● WHAT YOU ARE ASKED TO DO
Your copy should hold exactly the lines from the one containing "Recreate this scene" to the one containing "(-2.7) becomes 0", inclusive, with no pictures.

[Scene script records]
****************************************

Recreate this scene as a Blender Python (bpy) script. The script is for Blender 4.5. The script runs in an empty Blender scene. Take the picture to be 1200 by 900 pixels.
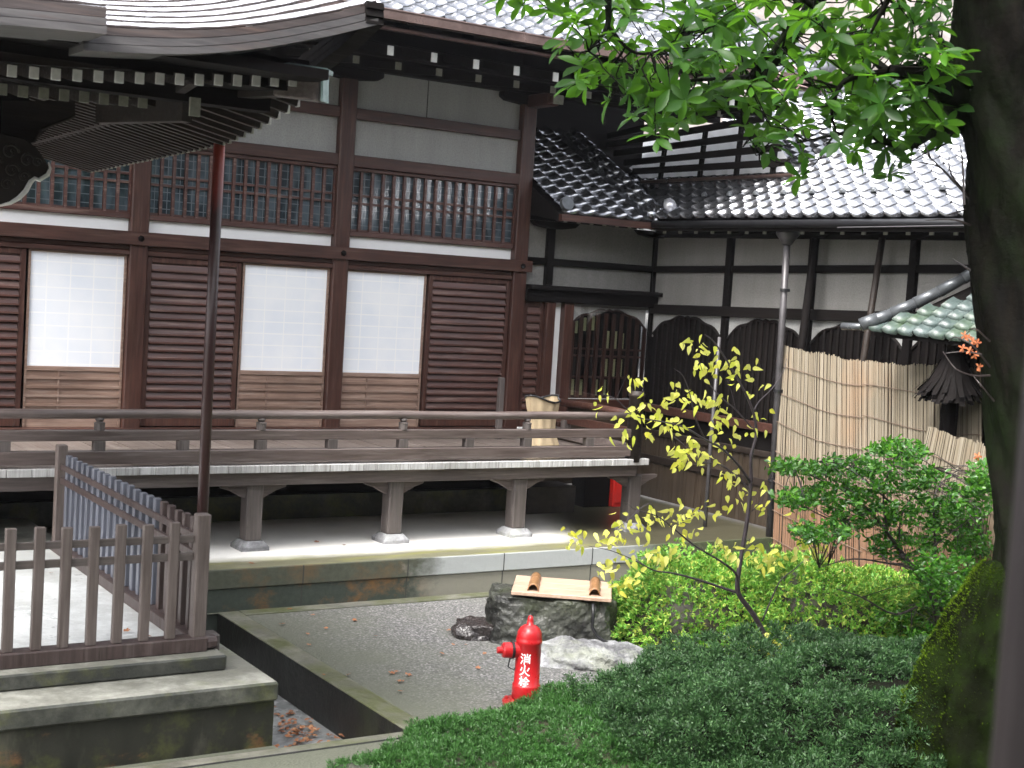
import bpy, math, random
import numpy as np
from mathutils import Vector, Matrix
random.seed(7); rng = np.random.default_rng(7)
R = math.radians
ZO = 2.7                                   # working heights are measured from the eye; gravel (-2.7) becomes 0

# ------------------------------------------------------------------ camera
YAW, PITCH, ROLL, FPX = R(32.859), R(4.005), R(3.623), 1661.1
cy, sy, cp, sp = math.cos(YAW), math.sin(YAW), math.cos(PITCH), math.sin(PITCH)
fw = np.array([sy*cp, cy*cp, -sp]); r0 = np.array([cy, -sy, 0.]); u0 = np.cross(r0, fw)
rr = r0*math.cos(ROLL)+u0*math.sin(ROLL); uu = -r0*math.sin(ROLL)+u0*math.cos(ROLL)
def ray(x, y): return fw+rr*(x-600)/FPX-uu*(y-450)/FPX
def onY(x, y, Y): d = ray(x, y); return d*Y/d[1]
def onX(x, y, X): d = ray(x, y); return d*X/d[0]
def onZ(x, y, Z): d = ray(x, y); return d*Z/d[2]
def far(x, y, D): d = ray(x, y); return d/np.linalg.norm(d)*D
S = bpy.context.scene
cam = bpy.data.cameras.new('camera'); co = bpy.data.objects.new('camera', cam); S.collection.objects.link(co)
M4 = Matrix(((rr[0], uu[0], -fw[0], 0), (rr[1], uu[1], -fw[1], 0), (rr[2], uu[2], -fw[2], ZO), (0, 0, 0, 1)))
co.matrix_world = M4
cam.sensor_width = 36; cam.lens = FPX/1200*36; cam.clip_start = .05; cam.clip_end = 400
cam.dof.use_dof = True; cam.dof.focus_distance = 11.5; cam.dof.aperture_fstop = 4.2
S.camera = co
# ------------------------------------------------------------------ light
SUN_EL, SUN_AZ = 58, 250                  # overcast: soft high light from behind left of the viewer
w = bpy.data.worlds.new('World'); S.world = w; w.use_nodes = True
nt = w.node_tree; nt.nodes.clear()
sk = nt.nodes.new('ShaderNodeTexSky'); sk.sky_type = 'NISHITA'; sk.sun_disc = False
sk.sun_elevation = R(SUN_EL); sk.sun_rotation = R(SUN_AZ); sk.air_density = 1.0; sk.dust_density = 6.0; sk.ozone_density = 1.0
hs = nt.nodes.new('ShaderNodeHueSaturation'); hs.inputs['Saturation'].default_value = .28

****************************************

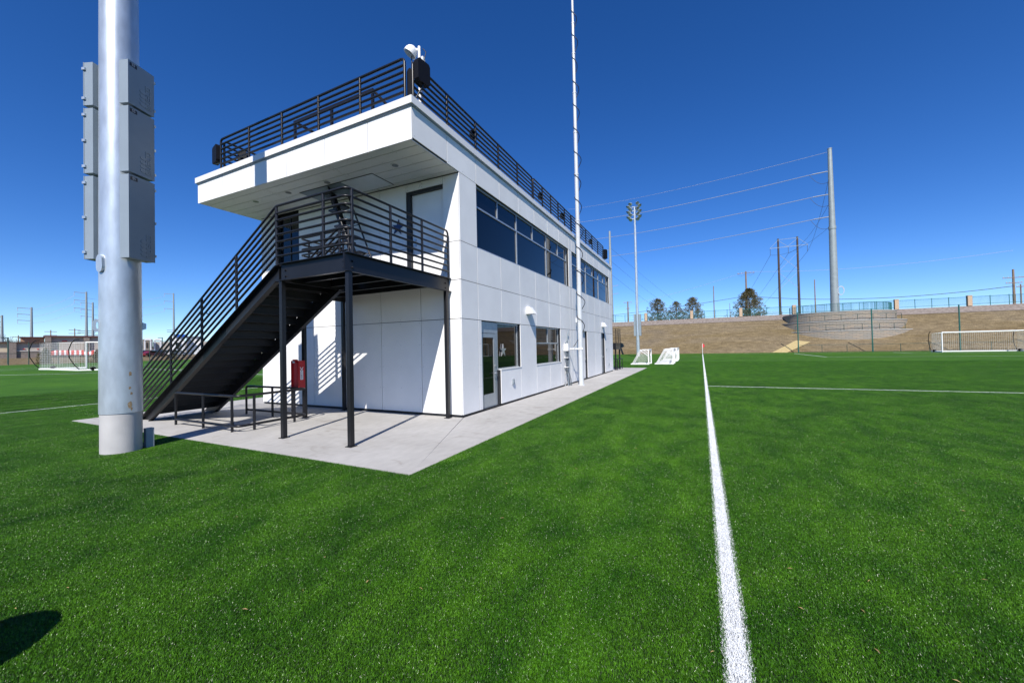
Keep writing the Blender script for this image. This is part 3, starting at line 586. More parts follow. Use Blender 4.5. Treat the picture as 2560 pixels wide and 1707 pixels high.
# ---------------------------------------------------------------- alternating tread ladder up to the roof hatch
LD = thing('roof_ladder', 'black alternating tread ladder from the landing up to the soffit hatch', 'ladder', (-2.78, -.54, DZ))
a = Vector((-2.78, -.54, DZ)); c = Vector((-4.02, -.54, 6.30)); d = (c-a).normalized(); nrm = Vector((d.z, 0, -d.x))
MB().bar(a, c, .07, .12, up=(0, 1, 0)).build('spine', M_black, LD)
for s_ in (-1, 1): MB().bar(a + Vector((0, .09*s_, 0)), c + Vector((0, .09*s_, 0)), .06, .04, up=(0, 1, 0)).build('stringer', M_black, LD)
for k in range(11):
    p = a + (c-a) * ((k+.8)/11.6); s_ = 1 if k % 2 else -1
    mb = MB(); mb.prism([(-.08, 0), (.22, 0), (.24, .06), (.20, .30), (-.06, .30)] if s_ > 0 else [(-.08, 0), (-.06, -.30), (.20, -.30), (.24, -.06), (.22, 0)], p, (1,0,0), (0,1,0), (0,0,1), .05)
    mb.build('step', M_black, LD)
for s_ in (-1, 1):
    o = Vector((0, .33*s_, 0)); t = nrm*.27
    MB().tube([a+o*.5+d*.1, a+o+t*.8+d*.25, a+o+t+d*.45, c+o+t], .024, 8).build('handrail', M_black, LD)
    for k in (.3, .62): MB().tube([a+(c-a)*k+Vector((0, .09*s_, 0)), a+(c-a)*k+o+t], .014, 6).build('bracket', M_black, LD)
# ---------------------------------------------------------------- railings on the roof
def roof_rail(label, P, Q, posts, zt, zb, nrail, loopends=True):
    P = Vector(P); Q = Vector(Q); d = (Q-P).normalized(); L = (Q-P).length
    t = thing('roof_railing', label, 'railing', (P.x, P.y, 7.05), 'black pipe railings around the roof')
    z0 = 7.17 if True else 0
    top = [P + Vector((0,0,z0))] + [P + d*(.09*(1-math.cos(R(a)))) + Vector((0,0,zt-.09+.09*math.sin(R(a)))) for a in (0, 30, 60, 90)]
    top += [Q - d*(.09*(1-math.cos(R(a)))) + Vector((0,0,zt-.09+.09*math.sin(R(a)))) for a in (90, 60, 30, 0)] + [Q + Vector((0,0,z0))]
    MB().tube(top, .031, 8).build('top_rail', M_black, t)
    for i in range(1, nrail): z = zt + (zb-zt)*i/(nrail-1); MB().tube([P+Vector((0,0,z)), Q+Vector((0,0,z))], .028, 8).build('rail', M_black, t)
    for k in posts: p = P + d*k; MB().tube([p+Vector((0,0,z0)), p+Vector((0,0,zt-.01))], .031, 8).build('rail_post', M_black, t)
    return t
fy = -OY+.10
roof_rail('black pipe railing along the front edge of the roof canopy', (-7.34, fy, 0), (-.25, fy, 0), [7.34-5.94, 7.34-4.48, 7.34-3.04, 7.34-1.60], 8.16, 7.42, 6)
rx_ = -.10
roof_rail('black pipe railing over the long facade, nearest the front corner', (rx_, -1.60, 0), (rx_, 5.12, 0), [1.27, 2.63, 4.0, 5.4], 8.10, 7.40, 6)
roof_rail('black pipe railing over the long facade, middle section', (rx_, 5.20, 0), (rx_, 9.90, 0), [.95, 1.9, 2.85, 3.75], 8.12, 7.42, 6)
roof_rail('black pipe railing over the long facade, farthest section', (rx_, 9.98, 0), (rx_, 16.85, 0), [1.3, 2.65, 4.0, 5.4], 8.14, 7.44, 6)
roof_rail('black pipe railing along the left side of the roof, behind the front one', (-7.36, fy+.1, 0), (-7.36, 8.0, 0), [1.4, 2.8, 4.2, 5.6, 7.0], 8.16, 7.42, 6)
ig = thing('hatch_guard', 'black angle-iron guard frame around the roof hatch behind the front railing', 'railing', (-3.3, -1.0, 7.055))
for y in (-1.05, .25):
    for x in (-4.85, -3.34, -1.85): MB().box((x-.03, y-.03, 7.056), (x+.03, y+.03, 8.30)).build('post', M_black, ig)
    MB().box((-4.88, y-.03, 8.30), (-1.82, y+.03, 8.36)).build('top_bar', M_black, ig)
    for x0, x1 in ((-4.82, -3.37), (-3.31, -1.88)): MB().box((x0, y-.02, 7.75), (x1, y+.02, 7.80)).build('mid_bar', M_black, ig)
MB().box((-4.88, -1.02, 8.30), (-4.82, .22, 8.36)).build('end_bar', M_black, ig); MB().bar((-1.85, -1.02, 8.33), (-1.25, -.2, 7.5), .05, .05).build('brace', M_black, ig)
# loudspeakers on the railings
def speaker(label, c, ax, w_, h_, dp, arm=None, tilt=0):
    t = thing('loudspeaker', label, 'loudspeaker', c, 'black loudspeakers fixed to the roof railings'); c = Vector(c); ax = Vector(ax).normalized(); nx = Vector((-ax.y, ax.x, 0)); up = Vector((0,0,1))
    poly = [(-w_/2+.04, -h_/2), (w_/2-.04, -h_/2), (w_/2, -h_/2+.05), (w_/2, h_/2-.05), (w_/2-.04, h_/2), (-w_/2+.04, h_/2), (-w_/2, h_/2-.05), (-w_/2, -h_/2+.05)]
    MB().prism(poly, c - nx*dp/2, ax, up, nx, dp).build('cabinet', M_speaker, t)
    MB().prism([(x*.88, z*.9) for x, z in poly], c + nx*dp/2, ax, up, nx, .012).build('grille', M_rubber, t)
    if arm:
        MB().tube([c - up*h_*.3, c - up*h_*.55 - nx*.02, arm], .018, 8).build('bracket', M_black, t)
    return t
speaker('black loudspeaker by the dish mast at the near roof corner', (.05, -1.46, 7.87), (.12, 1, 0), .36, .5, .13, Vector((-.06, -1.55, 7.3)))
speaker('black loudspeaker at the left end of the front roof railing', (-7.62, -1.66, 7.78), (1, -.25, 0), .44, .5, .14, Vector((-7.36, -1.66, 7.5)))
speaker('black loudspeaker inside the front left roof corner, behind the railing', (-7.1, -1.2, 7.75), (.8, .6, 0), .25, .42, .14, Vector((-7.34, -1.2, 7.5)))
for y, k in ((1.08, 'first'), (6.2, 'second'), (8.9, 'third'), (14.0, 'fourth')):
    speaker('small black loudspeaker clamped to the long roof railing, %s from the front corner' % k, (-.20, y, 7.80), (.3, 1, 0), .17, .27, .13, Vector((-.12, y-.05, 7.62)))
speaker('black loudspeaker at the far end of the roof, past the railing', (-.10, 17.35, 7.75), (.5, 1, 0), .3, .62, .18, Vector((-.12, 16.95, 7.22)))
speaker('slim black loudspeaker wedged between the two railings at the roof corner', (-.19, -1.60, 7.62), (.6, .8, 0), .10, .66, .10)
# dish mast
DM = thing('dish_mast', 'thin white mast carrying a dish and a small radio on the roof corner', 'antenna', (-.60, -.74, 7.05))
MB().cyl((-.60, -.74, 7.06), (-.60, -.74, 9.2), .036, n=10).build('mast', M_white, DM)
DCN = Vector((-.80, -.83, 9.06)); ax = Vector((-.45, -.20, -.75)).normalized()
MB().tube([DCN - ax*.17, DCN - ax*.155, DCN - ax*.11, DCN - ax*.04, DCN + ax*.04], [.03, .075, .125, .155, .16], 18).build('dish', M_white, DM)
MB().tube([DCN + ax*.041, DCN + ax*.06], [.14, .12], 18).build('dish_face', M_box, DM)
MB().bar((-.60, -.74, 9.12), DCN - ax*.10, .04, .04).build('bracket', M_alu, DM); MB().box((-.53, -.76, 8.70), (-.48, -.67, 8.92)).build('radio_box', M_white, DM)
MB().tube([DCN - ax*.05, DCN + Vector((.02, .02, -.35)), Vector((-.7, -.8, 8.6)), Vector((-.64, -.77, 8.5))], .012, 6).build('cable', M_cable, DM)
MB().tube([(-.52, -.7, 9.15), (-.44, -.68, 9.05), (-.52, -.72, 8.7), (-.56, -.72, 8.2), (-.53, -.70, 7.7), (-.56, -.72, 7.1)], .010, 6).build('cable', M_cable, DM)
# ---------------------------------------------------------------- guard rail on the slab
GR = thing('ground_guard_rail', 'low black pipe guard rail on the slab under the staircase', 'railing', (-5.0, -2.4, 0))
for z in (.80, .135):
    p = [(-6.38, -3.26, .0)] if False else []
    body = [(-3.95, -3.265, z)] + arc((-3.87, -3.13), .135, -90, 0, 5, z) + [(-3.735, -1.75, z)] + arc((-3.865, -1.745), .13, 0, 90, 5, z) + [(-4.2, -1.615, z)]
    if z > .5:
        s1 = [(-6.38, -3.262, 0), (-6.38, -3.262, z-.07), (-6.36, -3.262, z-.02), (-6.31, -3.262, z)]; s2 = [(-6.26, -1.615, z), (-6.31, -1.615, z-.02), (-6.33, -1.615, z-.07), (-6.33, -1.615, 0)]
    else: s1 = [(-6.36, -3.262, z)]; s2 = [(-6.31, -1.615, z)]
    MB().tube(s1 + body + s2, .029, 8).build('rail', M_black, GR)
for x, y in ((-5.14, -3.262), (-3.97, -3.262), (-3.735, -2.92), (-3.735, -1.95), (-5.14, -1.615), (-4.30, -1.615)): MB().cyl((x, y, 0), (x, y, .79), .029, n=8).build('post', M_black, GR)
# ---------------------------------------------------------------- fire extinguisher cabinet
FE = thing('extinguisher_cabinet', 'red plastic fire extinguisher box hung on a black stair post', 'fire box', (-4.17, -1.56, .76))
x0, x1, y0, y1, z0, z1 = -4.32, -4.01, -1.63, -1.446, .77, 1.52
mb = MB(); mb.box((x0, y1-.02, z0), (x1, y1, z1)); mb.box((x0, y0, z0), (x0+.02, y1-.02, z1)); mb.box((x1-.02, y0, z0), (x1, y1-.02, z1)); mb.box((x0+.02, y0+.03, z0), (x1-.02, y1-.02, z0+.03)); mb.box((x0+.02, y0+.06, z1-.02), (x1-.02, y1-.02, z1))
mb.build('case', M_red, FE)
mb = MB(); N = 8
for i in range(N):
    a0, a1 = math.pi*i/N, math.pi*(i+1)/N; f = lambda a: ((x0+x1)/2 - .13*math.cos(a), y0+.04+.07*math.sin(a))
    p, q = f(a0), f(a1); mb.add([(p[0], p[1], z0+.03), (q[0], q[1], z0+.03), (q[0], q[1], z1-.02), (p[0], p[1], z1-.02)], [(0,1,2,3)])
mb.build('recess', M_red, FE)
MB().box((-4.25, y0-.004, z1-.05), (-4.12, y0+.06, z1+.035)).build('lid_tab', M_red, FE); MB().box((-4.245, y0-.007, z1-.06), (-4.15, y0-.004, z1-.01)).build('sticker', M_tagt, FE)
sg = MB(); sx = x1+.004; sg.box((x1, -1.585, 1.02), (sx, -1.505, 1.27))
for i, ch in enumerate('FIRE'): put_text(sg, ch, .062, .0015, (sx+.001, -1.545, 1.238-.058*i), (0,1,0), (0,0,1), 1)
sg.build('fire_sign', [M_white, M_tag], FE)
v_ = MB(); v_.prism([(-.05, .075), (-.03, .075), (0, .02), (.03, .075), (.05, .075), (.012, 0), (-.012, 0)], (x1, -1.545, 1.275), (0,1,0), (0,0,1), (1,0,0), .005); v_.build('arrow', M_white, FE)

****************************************

● RESULT OF THIS TASK
Recreate this scene as a Blender Python (bpy) script. The script is for Blender 4.5. The script runs in an empty Blender scene. Take the picture to be 1200 by 900 pixels.
import bpy, math, random
import numpy as np
from mathutils import Vector, Matrix
random.seed(7); rng = np.random.default_rng(7)
R = math.radians
ZO = 2.7                                   # working heights are measured from the eye; gravel (-2.7) becomes 0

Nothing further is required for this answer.